◆ What to do:
Reproduce the records below exactly as given.

* * *

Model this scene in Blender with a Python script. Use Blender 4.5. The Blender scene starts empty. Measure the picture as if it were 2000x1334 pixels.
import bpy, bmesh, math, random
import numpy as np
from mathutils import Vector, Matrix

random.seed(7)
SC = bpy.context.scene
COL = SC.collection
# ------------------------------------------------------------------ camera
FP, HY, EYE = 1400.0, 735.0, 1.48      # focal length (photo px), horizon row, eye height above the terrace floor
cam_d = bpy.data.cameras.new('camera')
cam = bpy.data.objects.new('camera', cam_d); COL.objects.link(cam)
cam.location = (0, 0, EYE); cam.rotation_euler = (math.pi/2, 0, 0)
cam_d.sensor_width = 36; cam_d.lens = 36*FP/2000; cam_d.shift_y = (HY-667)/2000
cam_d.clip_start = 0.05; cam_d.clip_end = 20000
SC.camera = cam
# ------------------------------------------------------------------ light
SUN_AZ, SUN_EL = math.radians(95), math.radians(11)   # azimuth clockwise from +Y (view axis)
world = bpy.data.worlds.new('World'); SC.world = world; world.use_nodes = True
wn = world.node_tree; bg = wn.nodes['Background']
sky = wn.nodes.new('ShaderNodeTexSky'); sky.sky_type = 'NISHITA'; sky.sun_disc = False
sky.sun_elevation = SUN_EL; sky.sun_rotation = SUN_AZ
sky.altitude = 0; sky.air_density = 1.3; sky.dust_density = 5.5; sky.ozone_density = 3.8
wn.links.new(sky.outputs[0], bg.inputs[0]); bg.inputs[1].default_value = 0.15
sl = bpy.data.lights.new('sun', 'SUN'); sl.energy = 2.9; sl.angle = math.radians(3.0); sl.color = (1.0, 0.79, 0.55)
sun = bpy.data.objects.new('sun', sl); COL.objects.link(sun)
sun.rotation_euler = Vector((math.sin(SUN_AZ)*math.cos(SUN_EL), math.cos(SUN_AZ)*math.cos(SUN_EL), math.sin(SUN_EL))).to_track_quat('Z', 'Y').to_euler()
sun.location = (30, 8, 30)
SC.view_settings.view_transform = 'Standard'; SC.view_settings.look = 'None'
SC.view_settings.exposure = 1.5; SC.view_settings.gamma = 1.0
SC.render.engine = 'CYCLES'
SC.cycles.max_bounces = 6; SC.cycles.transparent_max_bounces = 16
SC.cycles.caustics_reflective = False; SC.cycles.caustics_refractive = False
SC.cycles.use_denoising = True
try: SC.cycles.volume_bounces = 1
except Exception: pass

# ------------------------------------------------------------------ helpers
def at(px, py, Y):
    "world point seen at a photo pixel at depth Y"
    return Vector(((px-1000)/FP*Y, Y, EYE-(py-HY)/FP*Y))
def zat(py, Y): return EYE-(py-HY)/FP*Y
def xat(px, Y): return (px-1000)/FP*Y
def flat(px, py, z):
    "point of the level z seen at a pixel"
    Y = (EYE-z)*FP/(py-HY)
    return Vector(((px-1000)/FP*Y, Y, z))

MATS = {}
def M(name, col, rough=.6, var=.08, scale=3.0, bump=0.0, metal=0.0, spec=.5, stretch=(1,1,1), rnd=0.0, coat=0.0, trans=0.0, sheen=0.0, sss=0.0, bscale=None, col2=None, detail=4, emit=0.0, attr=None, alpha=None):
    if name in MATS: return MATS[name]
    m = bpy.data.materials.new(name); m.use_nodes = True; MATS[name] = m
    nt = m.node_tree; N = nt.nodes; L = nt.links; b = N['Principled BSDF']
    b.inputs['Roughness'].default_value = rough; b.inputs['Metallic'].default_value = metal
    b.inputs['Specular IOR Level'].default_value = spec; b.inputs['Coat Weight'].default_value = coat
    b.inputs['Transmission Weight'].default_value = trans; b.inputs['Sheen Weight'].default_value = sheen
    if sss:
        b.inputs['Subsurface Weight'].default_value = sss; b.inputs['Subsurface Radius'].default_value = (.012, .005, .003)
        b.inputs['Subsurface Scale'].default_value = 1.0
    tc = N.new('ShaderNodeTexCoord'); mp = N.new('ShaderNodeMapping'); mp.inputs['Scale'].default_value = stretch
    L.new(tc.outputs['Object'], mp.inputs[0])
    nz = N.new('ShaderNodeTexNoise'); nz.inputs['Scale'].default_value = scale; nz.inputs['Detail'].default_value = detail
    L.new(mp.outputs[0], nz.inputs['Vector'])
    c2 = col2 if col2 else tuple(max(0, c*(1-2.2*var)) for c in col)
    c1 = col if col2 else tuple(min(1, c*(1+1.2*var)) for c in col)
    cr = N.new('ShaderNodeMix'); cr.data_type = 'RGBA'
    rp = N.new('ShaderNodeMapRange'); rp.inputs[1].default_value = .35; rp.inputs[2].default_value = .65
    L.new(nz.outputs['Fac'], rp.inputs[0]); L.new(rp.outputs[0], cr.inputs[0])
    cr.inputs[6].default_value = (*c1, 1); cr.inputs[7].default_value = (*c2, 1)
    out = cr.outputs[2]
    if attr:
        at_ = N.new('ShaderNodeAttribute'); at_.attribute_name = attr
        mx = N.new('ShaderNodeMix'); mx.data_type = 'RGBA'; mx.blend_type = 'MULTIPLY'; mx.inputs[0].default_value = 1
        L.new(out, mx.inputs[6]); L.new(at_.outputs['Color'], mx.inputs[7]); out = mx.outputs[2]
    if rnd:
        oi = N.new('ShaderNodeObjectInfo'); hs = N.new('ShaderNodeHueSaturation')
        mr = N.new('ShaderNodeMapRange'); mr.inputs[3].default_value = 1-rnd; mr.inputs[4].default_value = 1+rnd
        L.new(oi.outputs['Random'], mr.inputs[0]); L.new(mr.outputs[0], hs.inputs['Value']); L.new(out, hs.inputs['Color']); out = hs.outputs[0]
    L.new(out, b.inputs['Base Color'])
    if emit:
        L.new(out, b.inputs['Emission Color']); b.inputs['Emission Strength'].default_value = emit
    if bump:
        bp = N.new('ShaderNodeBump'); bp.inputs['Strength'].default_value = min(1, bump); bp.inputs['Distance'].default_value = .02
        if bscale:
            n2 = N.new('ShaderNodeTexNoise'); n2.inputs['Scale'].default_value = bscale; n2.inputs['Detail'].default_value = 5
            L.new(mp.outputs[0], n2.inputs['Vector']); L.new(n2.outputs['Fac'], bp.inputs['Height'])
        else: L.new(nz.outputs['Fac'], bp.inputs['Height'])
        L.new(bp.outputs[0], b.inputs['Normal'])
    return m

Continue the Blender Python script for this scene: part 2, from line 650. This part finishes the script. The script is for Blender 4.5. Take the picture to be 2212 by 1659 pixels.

* * *

◆ Task output:
Model this scene in Blender with a Python script. Use Blender 4.5. The Blender scene starts empty. Measure the picture as if it were 2000x1334 pixels.
import bpy, bmesh, math, random
import numpy as np
from mathutils import Vector, Matrix

random.seed(7)
SC = bpy.context.scene
COL = SC.collection
# ------------------------------------------------------------------ camera
FP, HY, EYE = 1400.0, 735.0, 1.48      # focal length (photo px), horizon row, eye height above the terrace floor
cam_d = bpy.data.cameras.new('camera')
cam = bpy.data.objects.new('camera', cam_d); COL.objects.link(cam)
cam.location = (0, 0, EYE); cam.rotation_euler = (math.pi/2, 0, 0)
cam_d.sensor_width = 36; cam_d.lens = 36*FP/2000; cam_d.shift_y = (HY-667)/2000
cam_d.clip_start = 0.05; cam_d.clip_end = 20000
SC.camera = cam
# ------------------------------------------------------------------ light
SUN_AZ, SUN_EL = math.radians(95), math.radians(11)   # azimuth clockwise from +Y (view axis)
world = bpy.data.worlds.new('World'); SC.world = world; world.use_nodes = True
wn = world.node_tree; bg = wn.nodes['Background']
sky = wn.nodes.new('ShaderNodeTexSky'); sky.sky_type = 'NISHITA'; sky.sun_disc = False
sky.sun_elevation = SUN_EL; sky.sun_rotation = SUN_AZ
sky.altitude = 0; sky.air_density = 1.3; sky.dust_density = 5.5; sky.ozone_density = 3.8
wn.links.new(sky.outputs[0], bg.inputs[0]); bg.inputs[1].default_value = 0.15
sl = bpy.data.lights.new('sun', 'SUN'); sl.energy = 2.9; sl.angle = math.radians(3.0); sl.color = (1.0, 0.79, 0.55)
sun = bpy.data.objects.new('sun', sl); COL.objects.link(sun)
sun.rotation_euler = Vector((math.sin(SUN_AZ)*math.cos(SUN_EL), math.cos(SUN_AZ)*math.cos(SUN_EL), math.sin(SUN_EL))).to_track_quat('Z', 'Y').to_euler()
sun.location = (30, 8, 30)
SC.view_settings.view_transform = 'Standard'; SC.view_settings.look = 'None'
SC.view_settings.exposure = 1.5; SC.view_settings.gamma = 1.0
SC.render.engine = 'CYCLES'
SC.cycles.max_bounces = 6; SC.cycles.transparent_max_bounces = 16
SC.cycles.caustics_reflective = False; SC.cycles.caustics_refractive = False
SC.cycles.use_denoising = True
try: SC.cycles.volume_bounces = 1
except Exception: pass

# ------------------------------------------------------------------ helpers
def at(px, py, Y):
    "world point seen at a photo pixel at depth Y"
    return Vector(((px-1000)/FP*Y, Y, EYE-(py-HY)/FP*Y))
def zat(py, Y): return EYE-(py-HY)/FP*Y
def xat(px, Y): return (px-1000)/FP*Y
def flat(px, py, z):
    "point of the level z seen at a pixel"
    Y = (EYE-z)*FP/(py-HY)
    return Vector(((px-1000)/FP*Y, Y, z))

MATS = {}
def M(name, col, rough=.6, var=.08, scale=3.0, bump=0.0, metal=0.0, spec=.5, stretch=(1,1,1), rnd=0.0, coat=0.0, trans=0.0, sheen=0.0, sss=0.0, bscale=None, col2=None, detail=4, emit=0.0, attr=None, alpha=None):
    if name in MATS: return MATS[name]
    m = bpy.data.materials.new(name); m.use_nodes = True; MATS[name] = m
    nt = m.node_tree; N = nt.nodes; L = nt.links; b = N['Principled BSDF']
    b.inputs['Roughness'].default_value = rough; b.inputs['Metallic'].default_value = metal
    b.inputs['Specular IOR Level'].default_value = spec; b.inputs['Coat Weight'].default_value = coat
    b.inputs['Transmission Weight'].default_value = trans; b.inputs['Sheen Weight'].default_value = sheen
    if sss:
        b.inputs['Subsurface Weight'].default_value = sss; b.inputs['Subsurface Radius'].default_value = (.012, .005, .003)
        b.inputs['Subsurface Scale'].default_value = 1.0
    tc = N.new('ShaderNodeTexCoord'); mp = N.new('ShaderNodeMapping'); mp.inputs['Scale'].default_value = stretch
    L.new(tc.outputs['Object'], mp.inputs[0])
    nz = N.new('ShaderNodeTexNoise'); nz.inputs['Scale'].default_value = scale; nz.inputs['Detail'].default_value = detail
    L.new(mp.outputs[0], nz.inputs['Vector'])
    c2 = col2 if col2 else tuple(max(0, c*(1-2.2*var)) for c in col)
    c1 = col if col2 else tuple(min(1, c*(1+1.2*var)) for c in col)
    cr = N.new('ShaderNodeMix'); cr.data_type = 'RGBA'
    rp = N.new('ShaderNodeMapRange'); rp.inputs[1].default_value = .35; rp.inputs[2].default_value = .65
    L.new(nz.outputs['Fac'], rp.inputs[0]); L.new(rp.outputs[0], cr.inputs[0])
    cr.inputs[6].default_value = (*c1, 1); cr.inputs[7].default_value = (*c2, 1)
    out = cr.outputs[2]
    if attr:
        at_ = N.new('ShaderNodeAttribute'); at_.attribute_name = attr
        mx = N.new('ShaderNodeMix'); mx.data_type = 'RGBA'; mx.blend_type = 'MULTIPLY'; mx.inputs[0].default_value = 1
        L.new(out, mx.inputs[6]); L.new(at_.outputs['Color'], mx.inputs[7]); out = mx.outputs[2]
    if rnd:
        oi = N.new('ShaderNodeObjectInfo'); hs = N.new('ShaderNodeHueSaturation')
        mr = N.new('ShaderNodeMapRange'); mr.inputs[3].default_value = 1-rnd; mr.inputs[4].default_value = 1+rnd
        L.new(oi.outputs['Random'], mr.inputs[0]); L.new(mr.outputs[0], hs.inputs['Value']); L.new(out, hs.inputs['Color']); out = hs.outputs[0]
    L.new(out, b.inputs['Base Color'])
    if emit:
        L.new(out, b.inputs['Emission Color']); b.inputs['Emission Strength'].default_value = emit
    if bump:
        bp = N.new('ShaderNodeBump'); bp.inputs['Strength'].default_value = min(1, bump); bp.inputs['Distance'].default_value = .02
        if bscale:
            n2 = N.new('ShaderNodeTexNoise'); n2.inputs['Scale'].default_value = bscale; n2.inputs['Detail'].default_value = 5
            L.new(mp.outputs[0], n2.inputs['Vector']); L.new(n2.outputs['Fac'], bp.inputs['Height'])
        else: L.new(nz.outputs['Fac'], bp.inputs['Height'])
        L.new(bp.outputs[0], b.inputs['Normal'])
    return m

Continue the Blender Python script for this scene: part 2, from line 650. This part finishes the script. The script is for Blender 4.5. Take the picture to be 2212 by 1659 pixels.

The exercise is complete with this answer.